Pendant ce temps Maryam (grand-mère maternelle de Nabil, Ziad et Yazid), restait dans son village de la Hujariyya, avec sa fille unique, sous l’autorité de sa belle-mère… Circonstance supplémentaire : celle-ci était aussi la seconde épouse de son père. Une famille recomposée en quelque sorte, construite autour de cette femme flamboyante, qui avait quitté son premier mari en emportant avec elle son premier enfant - Abduh, auquel un second mari avait jugé bon de marier sa propre première fille… Pour Maryam le divorce n’était pas concevable, du fait que la mère d’Abduh était sa belle-mère doublement : en tant qu’épouse de son père (âmmatuhen arabe, littéralement « tante paternelle ») et en tant que mère de son époux (khâlaen arabe, littéralement « tante maternelle »).

Arbre de parenté de 2020

Donc Maryam resta jusqu’au bout fidèle à cette femme, et aux usages de la société yéménite qui l’enfermaient doublement. Damnée par la beauté d’une femme, elle finit par donner à Abduh un second enfant, dont le destin voulut qu’il fut encore une petite fille (la mère de Ammar). Une lignée de femmes, qui s’annonçait bientôt dépourvue de soutiens masculins…

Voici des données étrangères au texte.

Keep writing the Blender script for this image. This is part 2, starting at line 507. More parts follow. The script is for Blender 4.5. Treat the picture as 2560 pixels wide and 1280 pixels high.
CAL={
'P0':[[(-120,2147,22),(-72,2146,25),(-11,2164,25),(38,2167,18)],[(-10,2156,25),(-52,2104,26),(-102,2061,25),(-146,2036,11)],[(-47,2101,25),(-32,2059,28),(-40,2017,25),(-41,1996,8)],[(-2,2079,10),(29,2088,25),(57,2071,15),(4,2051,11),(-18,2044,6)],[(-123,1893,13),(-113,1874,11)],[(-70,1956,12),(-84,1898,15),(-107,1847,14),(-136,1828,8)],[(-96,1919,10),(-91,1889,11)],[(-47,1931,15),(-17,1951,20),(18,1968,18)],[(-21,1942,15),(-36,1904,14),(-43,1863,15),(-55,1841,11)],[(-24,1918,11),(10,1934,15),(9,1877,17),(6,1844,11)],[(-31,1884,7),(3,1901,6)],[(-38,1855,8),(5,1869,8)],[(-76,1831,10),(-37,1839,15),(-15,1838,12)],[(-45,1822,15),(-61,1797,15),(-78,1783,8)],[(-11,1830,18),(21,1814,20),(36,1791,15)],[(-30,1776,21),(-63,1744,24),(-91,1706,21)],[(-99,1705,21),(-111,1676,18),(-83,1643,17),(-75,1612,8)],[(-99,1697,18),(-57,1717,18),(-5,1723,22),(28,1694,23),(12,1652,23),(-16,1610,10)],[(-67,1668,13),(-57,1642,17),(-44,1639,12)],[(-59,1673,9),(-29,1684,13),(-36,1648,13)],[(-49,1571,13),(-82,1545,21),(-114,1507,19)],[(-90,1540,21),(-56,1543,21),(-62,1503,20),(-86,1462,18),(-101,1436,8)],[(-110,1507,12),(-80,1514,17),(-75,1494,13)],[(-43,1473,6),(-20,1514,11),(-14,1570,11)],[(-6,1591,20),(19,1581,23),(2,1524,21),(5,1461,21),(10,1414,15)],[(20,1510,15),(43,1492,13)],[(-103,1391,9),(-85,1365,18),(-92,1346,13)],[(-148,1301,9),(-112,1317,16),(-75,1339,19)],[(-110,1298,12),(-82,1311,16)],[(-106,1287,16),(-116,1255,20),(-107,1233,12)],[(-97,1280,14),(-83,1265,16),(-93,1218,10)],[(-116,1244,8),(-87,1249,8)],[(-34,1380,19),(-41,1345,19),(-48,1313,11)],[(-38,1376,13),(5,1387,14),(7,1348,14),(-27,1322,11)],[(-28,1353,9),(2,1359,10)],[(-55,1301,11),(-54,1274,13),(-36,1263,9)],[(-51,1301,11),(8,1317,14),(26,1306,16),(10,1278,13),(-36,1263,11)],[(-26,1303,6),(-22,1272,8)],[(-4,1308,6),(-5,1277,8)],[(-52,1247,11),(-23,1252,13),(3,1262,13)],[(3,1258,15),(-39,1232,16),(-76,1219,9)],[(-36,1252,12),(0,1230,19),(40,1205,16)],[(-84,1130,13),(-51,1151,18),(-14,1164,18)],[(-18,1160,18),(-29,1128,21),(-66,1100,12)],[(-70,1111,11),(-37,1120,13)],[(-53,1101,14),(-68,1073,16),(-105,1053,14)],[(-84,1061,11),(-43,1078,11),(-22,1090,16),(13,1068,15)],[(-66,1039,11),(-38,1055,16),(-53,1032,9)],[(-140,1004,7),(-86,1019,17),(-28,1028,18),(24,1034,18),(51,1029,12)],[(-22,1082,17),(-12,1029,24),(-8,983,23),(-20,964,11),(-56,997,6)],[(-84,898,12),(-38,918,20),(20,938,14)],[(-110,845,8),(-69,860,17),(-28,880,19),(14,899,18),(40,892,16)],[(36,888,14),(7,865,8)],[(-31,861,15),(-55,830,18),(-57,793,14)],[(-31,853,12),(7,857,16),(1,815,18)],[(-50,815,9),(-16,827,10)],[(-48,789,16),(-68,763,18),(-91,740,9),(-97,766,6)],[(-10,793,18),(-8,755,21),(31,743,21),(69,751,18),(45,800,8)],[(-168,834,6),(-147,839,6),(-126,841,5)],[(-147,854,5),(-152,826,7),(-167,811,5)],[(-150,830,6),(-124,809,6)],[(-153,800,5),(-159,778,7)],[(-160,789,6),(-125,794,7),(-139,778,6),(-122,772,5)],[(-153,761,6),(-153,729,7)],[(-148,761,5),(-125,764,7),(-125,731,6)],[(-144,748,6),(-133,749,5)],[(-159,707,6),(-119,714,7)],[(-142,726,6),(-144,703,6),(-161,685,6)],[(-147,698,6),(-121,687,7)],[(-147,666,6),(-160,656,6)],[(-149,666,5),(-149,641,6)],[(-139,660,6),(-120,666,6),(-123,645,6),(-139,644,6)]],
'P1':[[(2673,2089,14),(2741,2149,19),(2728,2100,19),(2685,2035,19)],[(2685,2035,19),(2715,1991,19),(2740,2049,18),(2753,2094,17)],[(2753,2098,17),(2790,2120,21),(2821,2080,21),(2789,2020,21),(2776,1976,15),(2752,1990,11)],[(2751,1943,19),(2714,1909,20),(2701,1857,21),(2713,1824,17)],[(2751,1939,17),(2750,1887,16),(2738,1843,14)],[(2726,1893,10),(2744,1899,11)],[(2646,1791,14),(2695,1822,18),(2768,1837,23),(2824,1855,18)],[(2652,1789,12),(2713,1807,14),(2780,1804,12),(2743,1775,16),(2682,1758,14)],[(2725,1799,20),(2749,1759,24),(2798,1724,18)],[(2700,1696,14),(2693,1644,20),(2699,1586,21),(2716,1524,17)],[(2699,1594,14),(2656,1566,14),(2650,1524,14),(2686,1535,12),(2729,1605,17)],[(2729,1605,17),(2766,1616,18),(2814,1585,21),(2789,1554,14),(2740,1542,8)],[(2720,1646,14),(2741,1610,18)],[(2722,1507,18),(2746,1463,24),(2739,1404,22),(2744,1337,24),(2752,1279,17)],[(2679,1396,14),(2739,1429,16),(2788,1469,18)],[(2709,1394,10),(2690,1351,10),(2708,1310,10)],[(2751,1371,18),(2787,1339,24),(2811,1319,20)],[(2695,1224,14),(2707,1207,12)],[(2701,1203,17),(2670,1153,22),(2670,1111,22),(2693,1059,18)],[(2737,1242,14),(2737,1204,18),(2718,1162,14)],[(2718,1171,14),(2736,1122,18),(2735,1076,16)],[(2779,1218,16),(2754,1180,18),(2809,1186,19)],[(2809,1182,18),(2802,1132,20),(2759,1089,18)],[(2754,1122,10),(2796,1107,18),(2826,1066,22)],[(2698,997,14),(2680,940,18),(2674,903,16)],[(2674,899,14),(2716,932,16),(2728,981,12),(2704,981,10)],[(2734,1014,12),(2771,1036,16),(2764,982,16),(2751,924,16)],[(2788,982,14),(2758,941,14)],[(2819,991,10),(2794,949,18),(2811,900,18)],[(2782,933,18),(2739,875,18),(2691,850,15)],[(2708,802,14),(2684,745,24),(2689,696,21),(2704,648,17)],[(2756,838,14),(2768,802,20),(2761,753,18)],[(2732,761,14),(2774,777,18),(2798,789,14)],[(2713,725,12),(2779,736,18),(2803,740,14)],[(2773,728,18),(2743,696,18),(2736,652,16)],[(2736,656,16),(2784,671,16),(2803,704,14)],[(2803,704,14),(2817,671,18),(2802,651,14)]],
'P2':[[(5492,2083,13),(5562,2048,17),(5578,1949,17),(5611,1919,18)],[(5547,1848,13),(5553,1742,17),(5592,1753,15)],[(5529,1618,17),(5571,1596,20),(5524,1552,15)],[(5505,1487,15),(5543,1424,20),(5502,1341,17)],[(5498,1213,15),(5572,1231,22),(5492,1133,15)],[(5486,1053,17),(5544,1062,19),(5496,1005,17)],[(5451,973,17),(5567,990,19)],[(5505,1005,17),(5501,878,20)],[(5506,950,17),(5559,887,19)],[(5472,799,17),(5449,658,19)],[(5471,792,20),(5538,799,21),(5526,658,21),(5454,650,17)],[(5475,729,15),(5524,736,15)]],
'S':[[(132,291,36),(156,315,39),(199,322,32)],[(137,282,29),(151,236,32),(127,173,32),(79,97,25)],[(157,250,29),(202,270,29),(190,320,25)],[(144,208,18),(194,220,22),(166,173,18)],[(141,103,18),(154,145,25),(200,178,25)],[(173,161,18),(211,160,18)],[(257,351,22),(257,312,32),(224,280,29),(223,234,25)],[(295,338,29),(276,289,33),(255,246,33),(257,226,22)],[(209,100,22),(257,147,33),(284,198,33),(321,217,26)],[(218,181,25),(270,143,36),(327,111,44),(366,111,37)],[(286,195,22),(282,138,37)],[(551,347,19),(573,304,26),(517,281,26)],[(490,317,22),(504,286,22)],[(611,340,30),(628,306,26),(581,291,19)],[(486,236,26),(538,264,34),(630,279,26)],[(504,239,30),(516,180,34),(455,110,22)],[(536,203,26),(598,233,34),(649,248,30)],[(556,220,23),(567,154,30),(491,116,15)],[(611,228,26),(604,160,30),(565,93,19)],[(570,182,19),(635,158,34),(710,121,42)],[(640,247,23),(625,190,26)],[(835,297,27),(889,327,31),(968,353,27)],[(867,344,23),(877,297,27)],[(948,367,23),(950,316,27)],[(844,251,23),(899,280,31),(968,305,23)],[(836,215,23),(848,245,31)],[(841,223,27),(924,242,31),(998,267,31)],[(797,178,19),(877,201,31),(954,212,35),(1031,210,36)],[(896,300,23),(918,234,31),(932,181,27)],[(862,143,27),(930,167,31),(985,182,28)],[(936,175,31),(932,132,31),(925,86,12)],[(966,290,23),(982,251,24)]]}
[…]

Pour Maryam, le salut se présenta en la personne d’Abdelghanî (le père de mes interlocuteurs) : un cousin éloigné d’Abduh, qui cherchait à se caser après une vie tumultueuse dans le port d’Aden, et qui à chaque passage dans son village apportait à ces femmes un peu de soutien matériel. Contre l’avis d’Abduh, Maryam maria donc sa fille aînée à Abdelghanî, dans l’espoir de lutter contre sa propre marginalisation. De fait, ce dernier avait des vues sur les terres d’Abduh au village, et la petite famille s’installa à Taez (avec la belle-mère) dès le décès de ce dernier, pour y investir un héritage qui n’intéressait déjà plus la branche « ottomane ». La ville de Taez avait perdu de son dynamisme, avec l’avènement d’un régime communiste à Aden (1967) et la centralisation grandissante du régime de Sanaa, à partir de l’arrivée au pouvoir d’Ali Abdallah Saleh (1978).

Abdelghanî donna à Maryam trois petits-fils au caractère bien trempé : Nabil (1973), Ziad (1979) et Yazid (1982). Mes interlocuteurs grandirent dans le nouveau quartier de Hawdh al-Ashraf, proche de l’ancien palais de l’imam et joyau de la jeune république dans les années 1960, un quartier déjà noyé à ce stade par l’exode rural et la construction anarchique d’immeubles. Une petite maison modeste, construite dans l’arrière-cour de la belle demeure d’Abduh - que l’épouse ottomane n’habitait déjà plus (elle termina sa vie à Sanaa auprès de ses fils) et qu’on ne pouvait plus guerre louer qu’à des familles pauvres ou des travailleurs ruraux.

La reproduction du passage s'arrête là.